Even though A.E. Housman's long, long career spanned both the late nineteenth and early twentieth century, we're going to think of him as one of the sages. After all, he was a don at Cambridge, which has a reputation for hiring smarties. Interestingly enough, his professorship (which he held from 1911 until his death) was actually in Latin.

Luckily, though, "When I was One-and-Twenty" is written in English. You could even say that it's super-English – after all, it comes from a collection of 63 poems called A Shropshire Lad. But, if you think that Housman was a country boy frolicking in the fields of Shropshire, you couldn't be further off the mark. Houseman wrote them while he was in London. It turns out that he hadn't even been to Shropshire.

…so sure, the guy's a tiny bit of a poser. But as it turns out, his poems were wildly popular in the early twentieth century. And when you think that this guy was being read right around the time that T.S. Eliot and Ezra Pound were breaking out their versions of Modernism, it becomes pretty incredible that such different styles could have captured the hearts (or eyes) of the reading public!

 

Why Should I Care?

For every poem about how much love rocks, there's got to be at least one poem out there about how much love sucks.

Before you get your hopes up, this is one of the latter. But hey – maybe you're in the mood to pop all those heart-shaped balloons around you and stomp on some boxes of chocolate. After all, if all those online dating sites are making money, chances are that not everyone finds love to be moonbeams and sunshine and candied hearts.

And let's face it – it's totally fun to watch other people's hearts get crushed. We don't say that in a mean way. But sometimes it's nice to see that you're in good company. Admit it: do you watch The Bachelor because two people will find true love?
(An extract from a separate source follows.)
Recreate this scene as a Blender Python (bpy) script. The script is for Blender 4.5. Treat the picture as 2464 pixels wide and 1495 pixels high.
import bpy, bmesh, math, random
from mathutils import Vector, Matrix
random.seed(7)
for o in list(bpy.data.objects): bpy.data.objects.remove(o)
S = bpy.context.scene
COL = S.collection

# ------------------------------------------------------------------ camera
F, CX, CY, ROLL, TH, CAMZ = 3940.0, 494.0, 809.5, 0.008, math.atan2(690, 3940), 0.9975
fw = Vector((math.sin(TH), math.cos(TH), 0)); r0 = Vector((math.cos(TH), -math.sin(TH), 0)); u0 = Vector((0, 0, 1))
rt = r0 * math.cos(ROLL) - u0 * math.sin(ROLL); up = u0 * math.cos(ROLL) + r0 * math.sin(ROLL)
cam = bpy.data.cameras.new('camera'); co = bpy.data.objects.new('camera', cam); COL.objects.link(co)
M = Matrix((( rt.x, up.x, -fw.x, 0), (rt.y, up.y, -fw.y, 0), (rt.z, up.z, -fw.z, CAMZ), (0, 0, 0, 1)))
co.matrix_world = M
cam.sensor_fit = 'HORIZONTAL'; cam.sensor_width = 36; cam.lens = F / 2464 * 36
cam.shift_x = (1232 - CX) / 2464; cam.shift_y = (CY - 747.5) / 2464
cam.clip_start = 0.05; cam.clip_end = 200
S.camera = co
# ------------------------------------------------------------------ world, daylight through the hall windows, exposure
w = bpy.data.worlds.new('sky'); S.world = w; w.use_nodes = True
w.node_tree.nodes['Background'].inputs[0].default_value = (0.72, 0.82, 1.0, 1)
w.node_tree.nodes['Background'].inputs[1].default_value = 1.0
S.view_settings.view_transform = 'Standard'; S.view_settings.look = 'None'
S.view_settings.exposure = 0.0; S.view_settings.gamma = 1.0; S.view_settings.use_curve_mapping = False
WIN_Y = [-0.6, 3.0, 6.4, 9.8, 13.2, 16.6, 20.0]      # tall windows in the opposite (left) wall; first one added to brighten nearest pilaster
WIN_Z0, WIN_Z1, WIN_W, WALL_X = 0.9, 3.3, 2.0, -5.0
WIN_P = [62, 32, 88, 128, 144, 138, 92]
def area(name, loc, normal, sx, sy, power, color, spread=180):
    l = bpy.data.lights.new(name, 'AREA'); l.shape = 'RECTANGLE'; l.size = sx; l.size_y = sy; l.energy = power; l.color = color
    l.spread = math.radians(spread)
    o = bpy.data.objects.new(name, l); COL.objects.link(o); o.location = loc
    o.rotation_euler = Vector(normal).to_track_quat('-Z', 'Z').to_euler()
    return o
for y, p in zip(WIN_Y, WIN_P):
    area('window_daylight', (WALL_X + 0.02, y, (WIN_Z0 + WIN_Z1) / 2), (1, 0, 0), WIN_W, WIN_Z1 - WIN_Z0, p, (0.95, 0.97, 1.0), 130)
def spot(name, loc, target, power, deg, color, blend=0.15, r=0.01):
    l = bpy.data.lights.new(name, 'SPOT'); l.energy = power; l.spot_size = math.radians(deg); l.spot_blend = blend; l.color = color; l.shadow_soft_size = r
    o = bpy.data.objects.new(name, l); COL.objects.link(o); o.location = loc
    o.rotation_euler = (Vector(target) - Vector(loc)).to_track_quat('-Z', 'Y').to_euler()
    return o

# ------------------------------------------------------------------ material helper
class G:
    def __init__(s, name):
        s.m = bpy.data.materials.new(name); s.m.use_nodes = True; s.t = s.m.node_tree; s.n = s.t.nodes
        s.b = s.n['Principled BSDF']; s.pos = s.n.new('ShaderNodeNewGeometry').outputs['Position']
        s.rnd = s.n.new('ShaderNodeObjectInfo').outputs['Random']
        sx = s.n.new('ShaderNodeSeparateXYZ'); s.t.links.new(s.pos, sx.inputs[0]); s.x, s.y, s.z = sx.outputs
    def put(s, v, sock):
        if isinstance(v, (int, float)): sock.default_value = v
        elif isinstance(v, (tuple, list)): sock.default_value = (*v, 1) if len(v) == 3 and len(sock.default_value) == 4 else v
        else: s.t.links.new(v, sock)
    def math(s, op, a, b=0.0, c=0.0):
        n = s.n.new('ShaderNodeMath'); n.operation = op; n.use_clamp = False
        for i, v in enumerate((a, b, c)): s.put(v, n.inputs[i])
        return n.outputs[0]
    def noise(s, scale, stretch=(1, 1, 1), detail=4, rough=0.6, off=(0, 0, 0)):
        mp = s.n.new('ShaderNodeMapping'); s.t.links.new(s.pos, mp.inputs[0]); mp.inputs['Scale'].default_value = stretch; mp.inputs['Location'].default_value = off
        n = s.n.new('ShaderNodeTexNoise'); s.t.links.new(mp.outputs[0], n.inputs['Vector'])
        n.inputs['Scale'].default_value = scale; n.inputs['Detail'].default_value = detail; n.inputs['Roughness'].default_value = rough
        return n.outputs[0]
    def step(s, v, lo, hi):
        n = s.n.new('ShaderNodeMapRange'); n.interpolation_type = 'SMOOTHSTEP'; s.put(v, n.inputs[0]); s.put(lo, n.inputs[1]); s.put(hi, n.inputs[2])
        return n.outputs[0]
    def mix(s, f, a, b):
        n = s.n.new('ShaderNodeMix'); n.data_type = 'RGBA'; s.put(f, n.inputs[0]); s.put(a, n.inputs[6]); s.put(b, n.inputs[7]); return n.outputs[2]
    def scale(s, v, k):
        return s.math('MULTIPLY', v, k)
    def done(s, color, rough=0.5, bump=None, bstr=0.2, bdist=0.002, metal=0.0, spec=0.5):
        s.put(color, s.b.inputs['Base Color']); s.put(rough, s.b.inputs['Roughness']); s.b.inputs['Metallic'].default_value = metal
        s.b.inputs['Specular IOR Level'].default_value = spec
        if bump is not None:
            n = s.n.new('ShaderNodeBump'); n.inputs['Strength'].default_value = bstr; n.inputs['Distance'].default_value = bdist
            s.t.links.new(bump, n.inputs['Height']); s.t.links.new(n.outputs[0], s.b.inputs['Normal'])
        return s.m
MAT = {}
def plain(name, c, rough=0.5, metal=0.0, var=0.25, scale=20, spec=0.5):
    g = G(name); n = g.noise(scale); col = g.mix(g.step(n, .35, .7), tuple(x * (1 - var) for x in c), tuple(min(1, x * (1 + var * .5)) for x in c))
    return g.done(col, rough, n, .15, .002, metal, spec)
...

Or do you watch it because 21 other pretty, competent women get dumped on national television?

OK, you don't have to answer one. We're just saying that it's OK to learn from (or even take pleasure in) the sorrows of others. Hey, the Germans even have a word for it: shadenfreude. That's the technical term for taking pleasure in the suffering of others.

Maybe you're not as mean-spirited as we are. But we think that it's all in good fun!